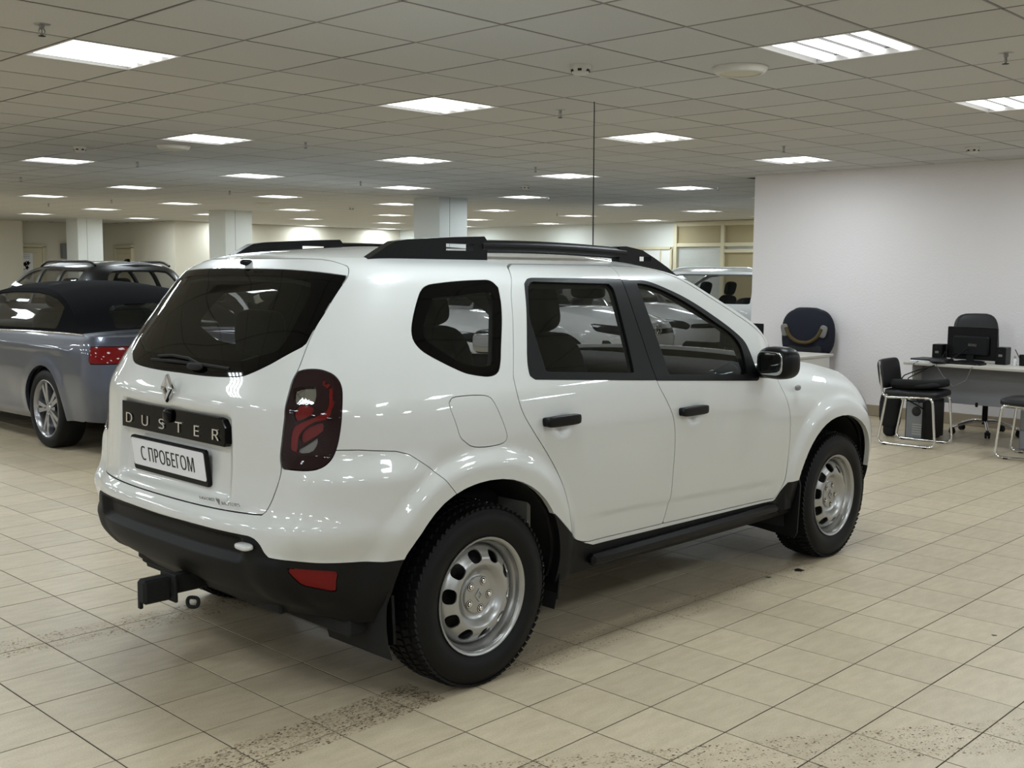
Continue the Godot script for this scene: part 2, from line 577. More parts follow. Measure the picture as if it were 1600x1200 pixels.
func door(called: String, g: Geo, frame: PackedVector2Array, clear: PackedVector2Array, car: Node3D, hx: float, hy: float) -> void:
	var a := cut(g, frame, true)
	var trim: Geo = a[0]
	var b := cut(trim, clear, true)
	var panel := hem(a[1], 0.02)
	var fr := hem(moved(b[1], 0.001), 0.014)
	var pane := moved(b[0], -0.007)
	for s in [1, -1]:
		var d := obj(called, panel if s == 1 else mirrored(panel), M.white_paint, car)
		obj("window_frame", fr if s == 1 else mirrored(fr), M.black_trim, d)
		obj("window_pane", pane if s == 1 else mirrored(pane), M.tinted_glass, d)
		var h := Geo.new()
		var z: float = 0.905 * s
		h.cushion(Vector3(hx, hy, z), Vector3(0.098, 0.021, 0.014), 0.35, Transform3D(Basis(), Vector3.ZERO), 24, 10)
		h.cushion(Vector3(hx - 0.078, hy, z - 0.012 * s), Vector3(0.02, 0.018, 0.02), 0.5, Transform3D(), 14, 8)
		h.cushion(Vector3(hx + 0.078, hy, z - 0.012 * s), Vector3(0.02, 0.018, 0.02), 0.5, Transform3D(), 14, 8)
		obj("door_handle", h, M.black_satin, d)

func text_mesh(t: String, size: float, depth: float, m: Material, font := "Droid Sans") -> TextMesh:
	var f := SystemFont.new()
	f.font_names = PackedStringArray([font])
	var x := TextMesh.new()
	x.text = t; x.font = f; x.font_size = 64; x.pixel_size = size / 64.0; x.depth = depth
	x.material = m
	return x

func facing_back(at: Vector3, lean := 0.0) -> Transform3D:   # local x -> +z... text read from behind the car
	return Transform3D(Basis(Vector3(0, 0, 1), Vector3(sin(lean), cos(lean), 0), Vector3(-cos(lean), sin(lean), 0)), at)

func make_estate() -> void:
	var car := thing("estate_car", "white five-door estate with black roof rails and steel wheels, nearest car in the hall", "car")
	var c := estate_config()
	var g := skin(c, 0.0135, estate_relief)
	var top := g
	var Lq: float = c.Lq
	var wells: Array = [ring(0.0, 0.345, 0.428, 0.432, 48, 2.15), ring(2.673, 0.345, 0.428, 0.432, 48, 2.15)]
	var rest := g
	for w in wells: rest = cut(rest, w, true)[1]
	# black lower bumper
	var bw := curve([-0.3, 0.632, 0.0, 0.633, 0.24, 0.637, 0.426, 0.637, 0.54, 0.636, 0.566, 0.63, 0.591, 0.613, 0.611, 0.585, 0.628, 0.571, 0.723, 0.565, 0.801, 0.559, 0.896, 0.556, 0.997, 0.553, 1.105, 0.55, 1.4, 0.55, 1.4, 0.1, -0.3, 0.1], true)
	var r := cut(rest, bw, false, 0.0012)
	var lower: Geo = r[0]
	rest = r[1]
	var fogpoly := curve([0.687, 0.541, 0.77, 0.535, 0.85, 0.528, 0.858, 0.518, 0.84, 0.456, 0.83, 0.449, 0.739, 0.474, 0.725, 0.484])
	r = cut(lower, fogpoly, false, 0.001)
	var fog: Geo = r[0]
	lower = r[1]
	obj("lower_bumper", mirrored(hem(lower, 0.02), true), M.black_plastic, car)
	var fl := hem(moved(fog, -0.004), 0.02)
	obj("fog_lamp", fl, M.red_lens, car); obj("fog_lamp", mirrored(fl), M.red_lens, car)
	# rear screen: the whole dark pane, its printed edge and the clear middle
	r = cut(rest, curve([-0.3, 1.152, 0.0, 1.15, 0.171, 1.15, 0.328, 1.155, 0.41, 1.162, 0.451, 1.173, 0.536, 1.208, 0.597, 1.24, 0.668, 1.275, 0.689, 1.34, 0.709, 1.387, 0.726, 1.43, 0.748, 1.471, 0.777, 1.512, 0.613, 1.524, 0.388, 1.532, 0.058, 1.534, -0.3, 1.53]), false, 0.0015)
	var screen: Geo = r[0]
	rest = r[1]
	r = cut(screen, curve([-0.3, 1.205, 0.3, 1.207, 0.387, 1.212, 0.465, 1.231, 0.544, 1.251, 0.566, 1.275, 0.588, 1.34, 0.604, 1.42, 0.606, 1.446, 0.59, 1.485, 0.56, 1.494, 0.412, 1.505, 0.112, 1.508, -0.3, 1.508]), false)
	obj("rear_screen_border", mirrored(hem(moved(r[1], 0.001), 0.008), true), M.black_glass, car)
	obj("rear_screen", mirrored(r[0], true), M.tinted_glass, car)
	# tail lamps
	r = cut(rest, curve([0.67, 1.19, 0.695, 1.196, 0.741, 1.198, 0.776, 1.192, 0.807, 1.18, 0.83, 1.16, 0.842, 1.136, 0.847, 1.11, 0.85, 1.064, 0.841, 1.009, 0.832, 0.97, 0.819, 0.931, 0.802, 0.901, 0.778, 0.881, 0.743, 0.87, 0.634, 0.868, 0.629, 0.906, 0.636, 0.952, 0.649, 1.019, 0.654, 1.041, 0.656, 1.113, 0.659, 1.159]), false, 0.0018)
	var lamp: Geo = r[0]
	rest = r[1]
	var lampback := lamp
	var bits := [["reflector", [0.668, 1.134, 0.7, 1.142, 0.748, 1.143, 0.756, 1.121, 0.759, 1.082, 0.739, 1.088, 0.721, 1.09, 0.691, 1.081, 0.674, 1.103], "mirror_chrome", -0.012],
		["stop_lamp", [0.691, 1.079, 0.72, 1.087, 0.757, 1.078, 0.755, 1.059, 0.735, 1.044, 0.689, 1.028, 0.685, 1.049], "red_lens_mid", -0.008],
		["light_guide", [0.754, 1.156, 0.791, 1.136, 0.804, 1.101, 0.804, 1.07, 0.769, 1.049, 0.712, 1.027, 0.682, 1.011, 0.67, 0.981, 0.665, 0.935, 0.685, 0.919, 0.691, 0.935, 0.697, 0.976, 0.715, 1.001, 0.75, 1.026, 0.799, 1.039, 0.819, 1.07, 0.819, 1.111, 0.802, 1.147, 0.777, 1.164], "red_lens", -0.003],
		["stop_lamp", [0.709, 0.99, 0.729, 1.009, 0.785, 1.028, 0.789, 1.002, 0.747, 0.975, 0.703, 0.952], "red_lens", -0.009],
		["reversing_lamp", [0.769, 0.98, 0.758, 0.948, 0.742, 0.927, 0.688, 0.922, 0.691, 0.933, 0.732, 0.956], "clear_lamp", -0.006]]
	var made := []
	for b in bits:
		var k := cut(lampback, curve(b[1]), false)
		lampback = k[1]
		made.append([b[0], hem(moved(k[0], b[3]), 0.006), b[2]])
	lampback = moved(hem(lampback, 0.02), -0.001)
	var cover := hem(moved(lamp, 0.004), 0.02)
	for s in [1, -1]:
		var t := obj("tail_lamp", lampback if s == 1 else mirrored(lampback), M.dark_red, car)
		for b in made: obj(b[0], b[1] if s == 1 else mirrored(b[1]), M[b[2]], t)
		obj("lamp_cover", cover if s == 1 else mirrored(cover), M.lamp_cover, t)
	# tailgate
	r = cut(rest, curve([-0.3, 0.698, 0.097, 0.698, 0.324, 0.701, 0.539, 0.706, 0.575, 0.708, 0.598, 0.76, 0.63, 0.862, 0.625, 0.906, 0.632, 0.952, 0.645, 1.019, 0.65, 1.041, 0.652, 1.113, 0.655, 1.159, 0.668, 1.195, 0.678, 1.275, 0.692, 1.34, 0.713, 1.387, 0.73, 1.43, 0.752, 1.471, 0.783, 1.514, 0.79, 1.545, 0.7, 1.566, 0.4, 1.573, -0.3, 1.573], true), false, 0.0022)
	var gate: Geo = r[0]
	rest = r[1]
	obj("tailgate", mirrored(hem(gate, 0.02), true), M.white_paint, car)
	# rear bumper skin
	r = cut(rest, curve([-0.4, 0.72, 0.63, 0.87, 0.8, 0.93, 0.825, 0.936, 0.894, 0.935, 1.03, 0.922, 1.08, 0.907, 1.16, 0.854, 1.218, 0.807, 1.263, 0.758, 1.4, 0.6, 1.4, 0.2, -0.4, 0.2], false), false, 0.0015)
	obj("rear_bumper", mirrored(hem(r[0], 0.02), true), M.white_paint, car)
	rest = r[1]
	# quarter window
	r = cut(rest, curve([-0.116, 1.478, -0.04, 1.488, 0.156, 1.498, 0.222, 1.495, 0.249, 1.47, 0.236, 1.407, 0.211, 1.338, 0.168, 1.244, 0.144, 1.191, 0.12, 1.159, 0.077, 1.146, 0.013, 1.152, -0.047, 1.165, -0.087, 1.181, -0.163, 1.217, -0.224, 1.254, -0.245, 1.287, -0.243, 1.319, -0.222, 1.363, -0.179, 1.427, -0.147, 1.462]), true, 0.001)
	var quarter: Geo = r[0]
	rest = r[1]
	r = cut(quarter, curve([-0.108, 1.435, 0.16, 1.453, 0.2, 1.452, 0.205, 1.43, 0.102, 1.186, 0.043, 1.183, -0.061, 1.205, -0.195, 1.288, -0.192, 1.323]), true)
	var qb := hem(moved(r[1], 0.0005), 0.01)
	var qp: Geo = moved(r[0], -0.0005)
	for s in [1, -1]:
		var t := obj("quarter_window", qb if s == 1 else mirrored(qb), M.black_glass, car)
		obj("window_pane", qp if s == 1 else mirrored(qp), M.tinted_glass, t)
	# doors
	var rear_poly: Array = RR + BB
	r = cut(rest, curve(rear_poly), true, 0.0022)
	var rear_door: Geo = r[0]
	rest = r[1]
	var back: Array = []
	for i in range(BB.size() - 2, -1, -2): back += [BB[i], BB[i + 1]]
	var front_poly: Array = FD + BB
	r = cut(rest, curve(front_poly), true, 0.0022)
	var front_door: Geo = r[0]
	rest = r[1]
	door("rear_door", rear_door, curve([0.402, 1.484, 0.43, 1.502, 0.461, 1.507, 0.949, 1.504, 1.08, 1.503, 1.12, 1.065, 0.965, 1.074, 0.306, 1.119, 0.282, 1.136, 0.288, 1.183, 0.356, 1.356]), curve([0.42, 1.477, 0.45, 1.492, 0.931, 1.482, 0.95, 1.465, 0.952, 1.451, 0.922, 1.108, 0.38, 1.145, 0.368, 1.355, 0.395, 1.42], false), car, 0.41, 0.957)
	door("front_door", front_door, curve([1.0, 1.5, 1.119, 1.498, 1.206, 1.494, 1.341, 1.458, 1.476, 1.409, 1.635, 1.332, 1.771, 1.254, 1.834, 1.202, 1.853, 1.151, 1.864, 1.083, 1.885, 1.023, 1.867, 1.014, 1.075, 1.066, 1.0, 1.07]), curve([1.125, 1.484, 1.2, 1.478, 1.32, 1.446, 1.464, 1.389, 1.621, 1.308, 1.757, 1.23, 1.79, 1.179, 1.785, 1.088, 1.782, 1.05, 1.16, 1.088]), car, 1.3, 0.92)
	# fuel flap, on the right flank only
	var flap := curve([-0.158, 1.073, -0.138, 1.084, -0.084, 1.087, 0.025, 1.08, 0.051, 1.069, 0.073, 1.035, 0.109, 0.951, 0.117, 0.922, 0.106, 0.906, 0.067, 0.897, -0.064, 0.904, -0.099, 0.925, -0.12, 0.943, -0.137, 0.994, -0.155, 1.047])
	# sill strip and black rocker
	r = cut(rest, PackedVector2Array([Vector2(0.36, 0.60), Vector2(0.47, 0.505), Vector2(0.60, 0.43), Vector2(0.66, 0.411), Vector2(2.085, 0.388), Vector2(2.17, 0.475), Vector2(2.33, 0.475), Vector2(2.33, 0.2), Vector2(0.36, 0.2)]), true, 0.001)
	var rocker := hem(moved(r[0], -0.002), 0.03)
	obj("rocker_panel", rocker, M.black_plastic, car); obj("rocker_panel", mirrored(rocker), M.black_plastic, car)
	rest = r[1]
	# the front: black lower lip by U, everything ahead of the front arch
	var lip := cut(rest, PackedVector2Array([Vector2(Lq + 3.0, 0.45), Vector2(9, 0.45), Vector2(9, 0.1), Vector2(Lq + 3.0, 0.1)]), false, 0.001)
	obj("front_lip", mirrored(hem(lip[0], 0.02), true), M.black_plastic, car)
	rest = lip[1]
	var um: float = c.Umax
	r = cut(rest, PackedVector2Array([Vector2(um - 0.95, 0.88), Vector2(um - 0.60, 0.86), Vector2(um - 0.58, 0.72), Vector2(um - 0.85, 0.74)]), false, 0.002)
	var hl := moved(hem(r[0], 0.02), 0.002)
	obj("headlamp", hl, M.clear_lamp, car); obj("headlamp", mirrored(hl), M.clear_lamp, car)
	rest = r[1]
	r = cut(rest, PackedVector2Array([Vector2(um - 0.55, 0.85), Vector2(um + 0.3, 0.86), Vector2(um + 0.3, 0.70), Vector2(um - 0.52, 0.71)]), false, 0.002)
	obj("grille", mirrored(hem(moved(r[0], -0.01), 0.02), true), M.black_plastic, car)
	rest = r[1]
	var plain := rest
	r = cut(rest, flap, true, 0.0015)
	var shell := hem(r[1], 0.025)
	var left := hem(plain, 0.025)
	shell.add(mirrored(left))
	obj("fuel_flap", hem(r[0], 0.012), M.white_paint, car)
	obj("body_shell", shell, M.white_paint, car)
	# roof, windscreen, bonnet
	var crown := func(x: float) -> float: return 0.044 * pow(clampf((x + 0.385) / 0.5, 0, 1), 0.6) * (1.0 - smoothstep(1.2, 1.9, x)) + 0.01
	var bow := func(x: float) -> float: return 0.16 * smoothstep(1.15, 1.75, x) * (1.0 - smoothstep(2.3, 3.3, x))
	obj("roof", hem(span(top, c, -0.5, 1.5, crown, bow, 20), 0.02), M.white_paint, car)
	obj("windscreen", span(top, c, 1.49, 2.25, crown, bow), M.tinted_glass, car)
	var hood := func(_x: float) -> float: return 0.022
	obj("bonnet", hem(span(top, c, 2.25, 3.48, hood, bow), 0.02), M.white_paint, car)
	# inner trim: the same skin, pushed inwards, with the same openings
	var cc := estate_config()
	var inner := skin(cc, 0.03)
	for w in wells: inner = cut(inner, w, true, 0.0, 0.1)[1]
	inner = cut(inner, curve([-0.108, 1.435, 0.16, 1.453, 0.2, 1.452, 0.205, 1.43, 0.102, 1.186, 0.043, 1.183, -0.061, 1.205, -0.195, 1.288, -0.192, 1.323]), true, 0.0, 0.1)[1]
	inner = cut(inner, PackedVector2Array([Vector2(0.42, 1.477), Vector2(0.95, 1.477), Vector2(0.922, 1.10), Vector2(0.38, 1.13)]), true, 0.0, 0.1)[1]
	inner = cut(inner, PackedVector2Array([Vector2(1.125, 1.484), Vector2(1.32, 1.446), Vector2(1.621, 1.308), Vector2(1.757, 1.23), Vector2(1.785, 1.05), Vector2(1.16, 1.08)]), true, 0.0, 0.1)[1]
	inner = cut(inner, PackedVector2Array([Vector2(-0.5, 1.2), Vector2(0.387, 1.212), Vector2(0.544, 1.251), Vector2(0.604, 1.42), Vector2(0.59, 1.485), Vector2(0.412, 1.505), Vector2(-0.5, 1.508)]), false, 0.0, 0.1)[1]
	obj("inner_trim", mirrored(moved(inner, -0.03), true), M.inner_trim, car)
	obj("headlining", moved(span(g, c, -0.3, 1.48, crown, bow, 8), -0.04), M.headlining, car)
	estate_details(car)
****
§ **Aim**
Find the lines with the string "from" and reproduce them.

§ **Solved exercise**
Continue the Godot script for this scene: part 2, from line 577. More parts follow. Measure the picture as if it were 1600x1200 pixels.
func facing_back(at: Vector3, lean := 0.0) -> Transform3D:   # local x -> +z... text read from behind the car